Later, Lindvall decamped to LA and flirted with acting. She had already starred in director Roman Coppola’s 2001 film debut, the sci-fi spoof CQ, and in 2005 she landed a part in the well-received crime caper Kiss Kiss Bang Bang. But having already spent a decade hopscotching the globe, Lindvall says, “starting all over again as an actress was a little daunting. I didn’t really have the ambition.” Nor did she have the bandwidth to keep up with the entertainment business. When pushed to name the last TV show she watched with any regularity, there’s a long pause before she tentatively offers up Full House. “I’m embarrassed when I go to these Hollywood events and I don’t know who anyone is,” she says. “I mean, I saw a few episodes of Friends….”
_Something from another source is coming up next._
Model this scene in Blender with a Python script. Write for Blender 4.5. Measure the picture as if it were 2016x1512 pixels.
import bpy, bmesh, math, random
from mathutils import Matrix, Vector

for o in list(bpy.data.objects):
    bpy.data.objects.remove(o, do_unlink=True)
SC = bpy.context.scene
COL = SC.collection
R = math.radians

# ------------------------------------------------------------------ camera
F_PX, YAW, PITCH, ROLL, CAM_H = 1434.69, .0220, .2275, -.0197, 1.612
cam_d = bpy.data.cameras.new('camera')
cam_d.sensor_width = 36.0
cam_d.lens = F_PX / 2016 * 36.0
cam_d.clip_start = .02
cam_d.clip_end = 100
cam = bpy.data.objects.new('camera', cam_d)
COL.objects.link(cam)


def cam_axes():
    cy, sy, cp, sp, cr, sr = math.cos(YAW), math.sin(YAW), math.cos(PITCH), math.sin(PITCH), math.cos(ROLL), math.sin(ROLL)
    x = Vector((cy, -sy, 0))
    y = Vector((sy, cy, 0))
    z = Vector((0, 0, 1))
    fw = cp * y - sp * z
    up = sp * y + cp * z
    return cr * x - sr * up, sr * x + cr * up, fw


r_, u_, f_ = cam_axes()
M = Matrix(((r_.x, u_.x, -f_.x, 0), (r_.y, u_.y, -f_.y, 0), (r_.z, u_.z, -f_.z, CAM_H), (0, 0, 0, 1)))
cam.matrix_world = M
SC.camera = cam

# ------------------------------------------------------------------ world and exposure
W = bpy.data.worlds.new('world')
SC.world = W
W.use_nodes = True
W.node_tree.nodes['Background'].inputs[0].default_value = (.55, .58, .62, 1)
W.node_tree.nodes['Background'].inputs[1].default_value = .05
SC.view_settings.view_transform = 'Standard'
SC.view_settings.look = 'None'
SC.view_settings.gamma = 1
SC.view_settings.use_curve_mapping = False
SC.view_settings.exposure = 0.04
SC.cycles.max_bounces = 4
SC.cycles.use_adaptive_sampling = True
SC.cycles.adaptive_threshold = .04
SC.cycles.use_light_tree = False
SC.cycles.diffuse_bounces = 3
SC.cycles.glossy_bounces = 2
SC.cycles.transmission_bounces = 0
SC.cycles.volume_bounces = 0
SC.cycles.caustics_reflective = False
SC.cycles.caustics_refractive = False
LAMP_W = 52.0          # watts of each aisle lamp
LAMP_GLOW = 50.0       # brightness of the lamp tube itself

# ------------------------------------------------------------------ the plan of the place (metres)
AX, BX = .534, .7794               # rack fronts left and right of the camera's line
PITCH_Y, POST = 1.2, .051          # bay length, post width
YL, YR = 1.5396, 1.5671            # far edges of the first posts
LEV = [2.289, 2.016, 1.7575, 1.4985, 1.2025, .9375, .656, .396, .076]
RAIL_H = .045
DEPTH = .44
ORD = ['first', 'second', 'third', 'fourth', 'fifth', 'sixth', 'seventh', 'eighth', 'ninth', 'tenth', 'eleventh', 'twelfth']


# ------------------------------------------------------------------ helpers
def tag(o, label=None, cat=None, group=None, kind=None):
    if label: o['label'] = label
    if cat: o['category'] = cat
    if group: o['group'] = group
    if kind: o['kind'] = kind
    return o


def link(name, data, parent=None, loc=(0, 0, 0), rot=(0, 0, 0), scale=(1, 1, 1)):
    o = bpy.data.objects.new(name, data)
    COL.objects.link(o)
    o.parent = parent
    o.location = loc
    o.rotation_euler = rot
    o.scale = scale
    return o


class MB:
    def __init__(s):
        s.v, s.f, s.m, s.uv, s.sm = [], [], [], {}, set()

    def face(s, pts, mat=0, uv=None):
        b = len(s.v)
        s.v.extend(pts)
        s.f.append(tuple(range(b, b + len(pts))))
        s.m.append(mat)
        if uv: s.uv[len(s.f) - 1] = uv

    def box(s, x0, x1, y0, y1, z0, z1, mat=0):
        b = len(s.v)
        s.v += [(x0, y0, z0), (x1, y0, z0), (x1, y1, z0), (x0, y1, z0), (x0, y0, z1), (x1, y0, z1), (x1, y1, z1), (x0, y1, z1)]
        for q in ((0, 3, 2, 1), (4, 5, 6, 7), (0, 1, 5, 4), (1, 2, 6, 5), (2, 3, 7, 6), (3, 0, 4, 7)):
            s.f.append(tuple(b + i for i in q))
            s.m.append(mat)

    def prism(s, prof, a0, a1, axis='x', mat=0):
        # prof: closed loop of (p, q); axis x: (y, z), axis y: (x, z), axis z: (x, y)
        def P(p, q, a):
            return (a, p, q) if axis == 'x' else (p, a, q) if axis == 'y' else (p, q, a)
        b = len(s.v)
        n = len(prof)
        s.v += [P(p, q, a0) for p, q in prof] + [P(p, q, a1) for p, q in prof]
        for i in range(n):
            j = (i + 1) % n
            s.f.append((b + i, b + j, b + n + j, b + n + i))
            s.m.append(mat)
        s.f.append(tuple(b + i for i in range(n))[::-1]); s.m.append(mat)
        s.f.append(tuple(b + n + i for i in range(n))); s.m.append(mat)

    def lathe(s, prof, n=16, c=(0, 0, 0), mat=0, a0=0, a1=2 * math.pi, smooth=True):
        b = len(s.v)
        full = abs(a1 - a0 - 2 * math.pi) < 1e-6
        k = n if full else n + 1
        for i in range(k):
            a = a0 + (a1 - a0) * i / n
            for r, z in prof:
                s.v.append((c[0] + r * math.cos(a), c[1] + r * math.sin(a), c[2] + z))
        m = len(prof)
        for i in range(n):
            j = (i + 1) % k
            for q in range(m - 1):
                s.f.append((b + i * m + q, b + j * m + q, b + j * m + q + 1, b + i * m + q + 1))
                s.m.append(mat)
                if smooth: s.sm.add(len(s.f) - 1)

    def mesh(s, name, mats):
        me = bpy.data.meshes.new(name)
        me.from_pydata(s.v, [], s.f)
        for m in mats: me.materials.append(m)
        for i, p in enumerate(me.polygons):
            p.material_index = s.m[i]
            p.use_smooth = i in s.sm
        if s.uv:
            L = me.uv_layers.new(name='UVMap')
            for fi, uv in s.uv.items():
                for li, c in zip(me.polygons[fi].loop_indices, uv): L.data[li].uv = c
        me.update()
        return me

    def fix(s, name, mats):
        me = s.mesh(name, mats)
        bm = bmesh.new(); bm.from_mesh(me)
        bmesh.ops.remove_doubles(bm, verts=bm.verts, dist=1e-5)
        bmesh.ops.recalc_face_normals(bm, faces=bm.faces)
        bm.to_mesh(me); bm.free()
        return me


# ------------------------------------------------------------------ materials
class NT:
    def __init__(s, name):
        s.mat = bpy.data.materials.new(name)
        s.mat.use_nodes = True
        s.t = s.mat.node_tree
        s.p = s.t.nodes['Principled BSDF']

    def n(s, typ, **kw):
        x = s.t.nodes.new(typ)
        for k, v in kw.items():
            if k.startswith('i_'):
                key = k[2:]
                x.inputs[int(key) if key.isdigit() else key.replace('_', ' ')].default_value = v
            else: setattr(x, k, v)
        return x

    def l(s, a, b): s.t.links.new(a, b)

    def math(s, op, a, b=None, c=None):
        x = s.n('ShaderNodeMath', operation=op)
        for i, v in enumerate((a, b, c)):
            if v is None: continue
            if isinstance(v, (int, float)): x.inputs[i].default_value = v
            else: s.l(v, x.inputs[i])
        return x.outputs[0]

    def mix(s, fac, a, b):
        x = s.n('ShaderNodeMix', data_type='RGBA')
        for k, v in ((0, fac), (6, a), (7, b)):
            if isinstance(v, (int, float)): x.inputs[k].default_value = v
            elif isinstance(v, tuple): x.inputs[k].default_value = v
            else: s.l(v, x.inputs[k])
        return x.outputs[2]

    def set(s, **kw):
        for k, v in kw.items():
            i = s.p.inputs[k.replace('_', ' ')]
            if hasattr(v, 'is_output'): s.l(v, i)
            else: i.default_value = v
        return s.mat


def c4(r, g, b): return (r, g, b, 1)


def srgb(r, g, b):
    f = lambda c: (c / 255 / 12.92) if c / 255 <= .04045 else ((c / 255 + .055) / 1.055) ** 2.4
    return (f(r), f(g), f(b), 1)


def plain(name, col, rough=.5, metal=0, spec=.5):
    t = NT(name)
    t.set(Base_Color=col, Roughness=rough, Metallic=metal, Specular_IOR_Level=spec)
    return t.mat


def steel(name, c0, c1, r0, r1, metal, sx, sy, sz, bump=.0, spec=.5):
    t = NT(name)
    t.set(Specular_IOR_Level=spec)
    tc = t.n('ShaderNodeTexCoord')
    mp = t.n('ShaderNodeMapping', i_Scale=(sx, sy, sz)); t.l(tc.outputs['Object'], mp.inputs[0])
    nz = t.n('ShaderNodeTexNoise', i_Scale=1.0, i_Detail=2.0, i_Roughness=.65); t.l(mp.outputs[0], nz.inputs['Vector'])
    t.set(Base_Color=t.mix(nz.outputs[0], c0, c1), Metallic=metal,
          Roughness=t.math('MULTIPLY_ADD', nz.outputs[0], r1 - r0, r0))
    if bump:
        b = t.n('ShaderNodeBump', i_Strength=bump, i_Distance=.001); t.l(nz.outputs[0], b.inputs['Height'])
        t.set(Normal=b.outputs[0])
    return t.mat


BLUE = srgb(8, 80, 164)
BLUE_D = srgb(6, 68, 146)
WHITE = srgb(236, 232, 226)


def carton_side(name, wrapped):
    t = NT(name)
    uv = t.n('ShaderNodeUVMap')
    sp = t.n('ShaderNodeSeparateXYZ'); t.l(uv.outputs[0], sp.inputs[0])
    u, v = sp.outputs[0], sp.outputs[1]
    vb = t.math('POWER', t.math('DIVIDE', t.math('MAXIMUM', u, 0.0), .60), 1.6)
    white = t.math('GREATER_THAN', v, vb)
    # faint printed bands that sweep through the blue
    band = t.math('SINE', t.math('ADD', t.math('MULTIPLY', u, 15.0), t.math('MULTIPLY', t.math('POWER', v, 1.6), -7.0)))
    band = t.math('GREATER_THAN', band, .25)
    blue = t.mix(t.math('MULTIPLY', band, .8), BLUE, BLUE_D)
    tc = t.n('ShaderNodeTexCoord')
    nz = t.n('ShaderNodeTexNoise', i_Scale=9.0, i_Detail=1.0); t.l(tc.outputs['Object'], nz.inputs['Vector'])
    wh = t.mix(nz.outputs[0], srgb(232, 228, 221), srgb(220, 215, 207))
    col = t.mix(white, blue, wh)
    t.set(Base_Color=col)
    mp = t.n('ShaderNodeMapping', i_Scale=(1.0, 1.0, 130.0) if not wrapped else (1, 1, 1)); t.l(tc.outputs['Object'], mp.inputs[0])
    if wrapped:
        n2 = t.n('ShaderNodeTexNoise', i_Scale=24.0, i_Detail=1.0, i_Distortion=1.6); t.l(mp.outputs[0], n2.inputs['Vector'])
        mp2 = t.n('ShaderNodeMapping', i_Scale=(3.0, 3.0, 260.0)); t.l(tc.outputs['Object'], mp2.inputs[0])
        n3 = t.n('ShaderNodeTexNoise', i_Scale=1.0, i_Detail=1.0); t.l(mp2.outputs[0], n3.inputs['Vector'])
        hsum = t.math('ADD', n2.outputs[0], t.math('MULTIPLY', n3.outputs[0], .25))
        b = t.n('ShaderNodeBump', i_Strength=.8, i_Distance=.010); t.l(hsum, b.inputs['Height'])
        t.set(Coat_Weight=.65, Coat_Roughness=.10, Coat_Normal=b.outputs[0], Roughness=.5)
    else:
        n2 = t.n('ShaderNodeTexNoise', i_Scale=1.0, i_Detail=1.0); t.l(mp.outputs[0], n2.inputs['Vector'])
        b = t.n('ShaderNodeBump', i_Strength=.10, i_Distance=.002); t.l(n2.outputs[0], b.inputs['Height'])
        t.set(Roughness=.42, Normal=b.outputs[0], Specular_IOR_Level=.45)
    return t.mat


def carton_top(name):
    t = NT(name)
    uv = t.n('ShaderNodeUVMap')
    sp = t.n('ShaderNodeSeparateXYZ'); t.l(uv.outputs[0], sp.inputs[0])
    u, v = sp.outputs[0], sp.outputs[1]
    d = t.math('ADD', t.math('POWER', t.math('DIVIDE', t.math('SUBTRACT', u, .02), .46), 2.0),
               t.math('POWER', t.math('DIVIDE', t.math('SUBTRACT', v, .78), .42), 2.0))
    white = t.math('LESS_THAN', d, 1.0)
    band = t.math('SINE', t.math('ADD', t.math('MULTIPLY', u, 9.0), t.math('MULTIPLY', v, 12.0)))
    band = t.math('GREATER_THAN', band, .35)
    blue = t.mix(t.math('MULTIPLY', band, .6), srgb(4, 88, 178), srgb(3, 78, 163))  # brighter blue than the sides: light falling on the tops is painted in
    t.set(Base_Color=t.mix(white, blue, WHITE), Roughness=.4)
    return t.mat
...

Increasingly, she found herself troubled by online reports on the state of the environment: teeming landfills, factory farming, dire climate predictions. “Everybody knows about the newest handbag or the latest celebrity scandal, but nobody seems to know what’s going on in the world.”
With that in mind, Lindvall spent the early aughts getting her Collage Foundation off the ground. The nonprofit was dedicated to bringing artists and activists together to increase environmental awareness, particularly by creating small farms to help sustain communities. It was hard work, fundraising while also raising a family (Lindvall now had a second son, Sebastian), but she was finally on a happier path. Then, in 2006, she and Edwards split. A few months later, her younger sister, Audrey, was struck and killed by a truck while riding her bicycle near their hometown. “My life caved in on me,” Lindvall says. “I realized I was trying to save the planet; meanwhile, my world was falling apart. And that’s when I really went on an inward journey of self-healing.”